Собственно, обе беседы об отлучении Толстого полны неожиданных примеров и выводов: «В отлучении Толстого мне видится страшная ошибка, совершенная тогда Синодом, потому что этим решением от Церкви был отлучен не Толстой этим решением Синода была отлучена от Церкви российская молодежь, причем не простая, а ищущая, жаждавшая правды, а значит жаждавшая Бога. Она, естественно, выбрала Толстого, выбрала автора Войны и мира. <> Из Церкви после этого ушли тысячи людей. Тысячи и тысячи лучших русских молодых людей покинули Церковь для того, чтобы быть с Толстым, а не с теми, кто захлопнул перед ним двери храма. И, быть может, я сейчас скажу несколько парадоксальную фразу, но я ее все-таки скажу. Кто знает, как пошла бы история дальше, если бы не был отлучен от Церкви Толстой, если бы не поссорилась тем самым Церковь с российской молодежью начала века, не оттолкнула бы ее, не швырнула бы ее тем самым в объятья материалистической мысли, марксизма и других, новых тогда политических и философских течений?»
В беседе о Герцене и Печерине отец Георгий вспоминает о внимании Церкви к русской литературе: «Забывается о том, что русская литература всегда была оберегаема православной Церковью, и что митрополит Филарет, которого мы теперь почитаем в лике святых, с заботой и бережно относился к русской литературе, читал и журналы и всех русских писателей.
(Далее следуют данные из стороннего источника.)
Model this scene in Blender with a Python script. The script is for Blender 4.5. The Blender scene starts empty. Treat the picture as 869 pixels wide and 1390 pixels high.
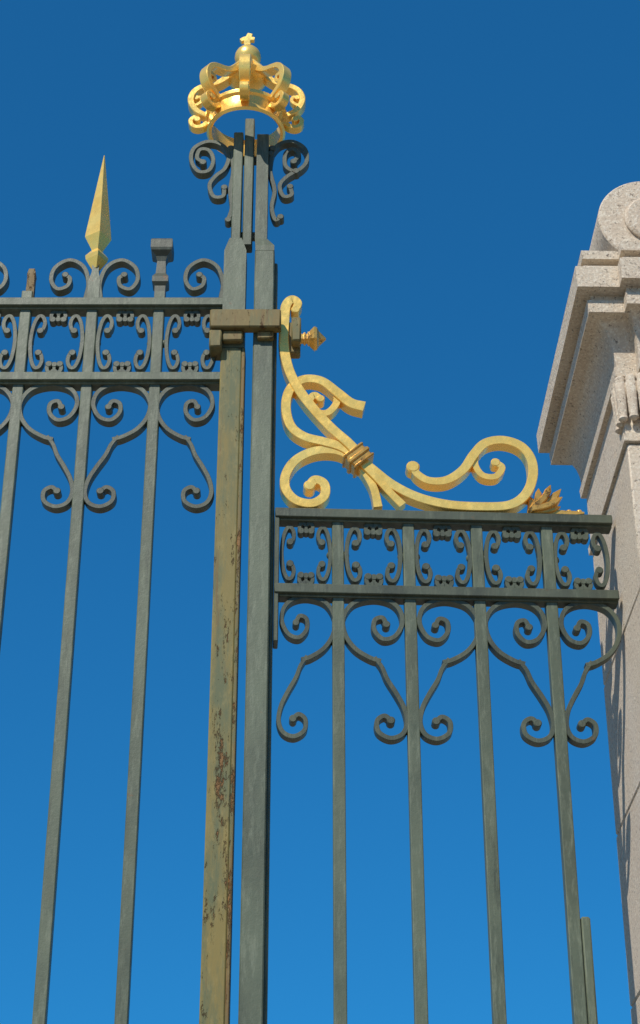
import bpy, bmesh, math, random
from mathutils import Vector, Matrix
random.seed(4)
sc = bpy.context.scene
COL = sc.collection
R = math.radians

# ------------------------------------------------------------------ camera
PITCH = R(30.0); FPX = 2540.0; CW, CH = 869.0, 1390.0; EYE = 1.6
cam_d = bpy.data.cameras.new("camera"); cam = bpy.data.objects.new("camera", cam_d)
COL.objects.link(cam); sc.camera = cam
cam.location = (0, 0, EYE); cam.rotation_euler = (R(90) + PITCH, 0, 0)
cam_d.sensor_fit = 'VERTICAL'; cam_d.sensor_height = 36.0; cam_d.lens = 36.0 * FPX / CH
cam_d.clip_start = 0.05; cam_d.clip_end = 3000

# site survey: real positions (metres) on the upright plane of the ironwork
D = 4.0
def survey(px, py, x0=0.0, k=0.0):
    a = (px - CW/2)/FPX; b = (CH/2 - py)/FPX
    fy = math.cos(PITCH) - b*math.sin(PITCH); fz = math.sin(PITCH) + b*math.cos(PITCH)
    t = (D - k*x0)/(fy - k*a)
    return ((a*t - x0)*math.sqrt(1+k*k), EYE + fz*t)
GX = -0.228                       # gate leaf origin
PX = -0.140                       # post origin
FX = -0.110; FK = math.tan(R(2.6))  # fence panel origin / heading
def g(px, py): return survey(px, py, GX, 0)
def p(px, py): return survey(px, py, PX, 0)
def f(px, py): return survey(px, py, FX, FK)

# --------------------------------------------------------------- materials
def new_mat(name):
    m = bpy.data.materials.new(name); m.use_nodes = True
    nt = m.node_tree
    return m, nt, nt.nodes["Principled BSDF"]
def coords(nt):
    tc = nt.nodes.new("ShaderNodeTexCoord"); oi = nt.nodes.new("ShaderNodeObjectInfo")
    mu = nt.nodes.new("ShaderNodeVectorMath"); mu.operation = 'SCALE'
    cx = nt.nodes.new("ShaderNodeCombineXYZ")
    for i in range(3): nt.links.new(oi.outputs["Random"], cx.inputs[i])
    nt.links.new(cx.outputs[0], mu.inputs[0]); mu.inputs["Scale"].default_value = 13.0
    ad = nt.nodes.new("ShaderNodeVectorMath"); ad.operation = 'ADD'
    nt.links.new(tc.outputs["Object"], ad.inputs[0]); nt.links.new(mu.outputs[0], ad.inputs[1])
    return ad.outputs[0]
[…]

Он самым высоким образом оценивал писателей, причем не вдавался в подробности: кто ходит в церковь, а кто не ходит, кто бывает на исповеди, а кто нет, кто причащается, а кто причащался последний раз в юности».
В беседах об отлучении Льва Толстого говорится и о почитателях писателя в среде русской православной Церкви, таких как святитель Лука (Войно-Ясенецкий), писавший: «Лев Толстой был для меня в полном смысле слова духовным отцом», или как владыка Иоанн (Шаховской), посвятивший Толстому значительную часть своей книги о русской интеллигенции. Но не забывает отец Георгий упомянуть и гонителей Толстого, например, архиепископа Никона (Рождественского), судившего о писателе «жестко, схоластически, безжалостно, как-то без Бога в сердце».
В творчестве поэтов, знакомых всем с детства, из которых помнят главным образом пейзажную лирику, таких, как Майков и Фет, Г.П.Чистяков акцентирует внимание на том, чем их поминают далеко не в первую очередь: в случае первого на переводах из новогреческой, в случае второго на переводах из древнеримской поэзии. Стихи Жемчужникова отец Георгий комментирует, сопоставляя их с литургическим текстом.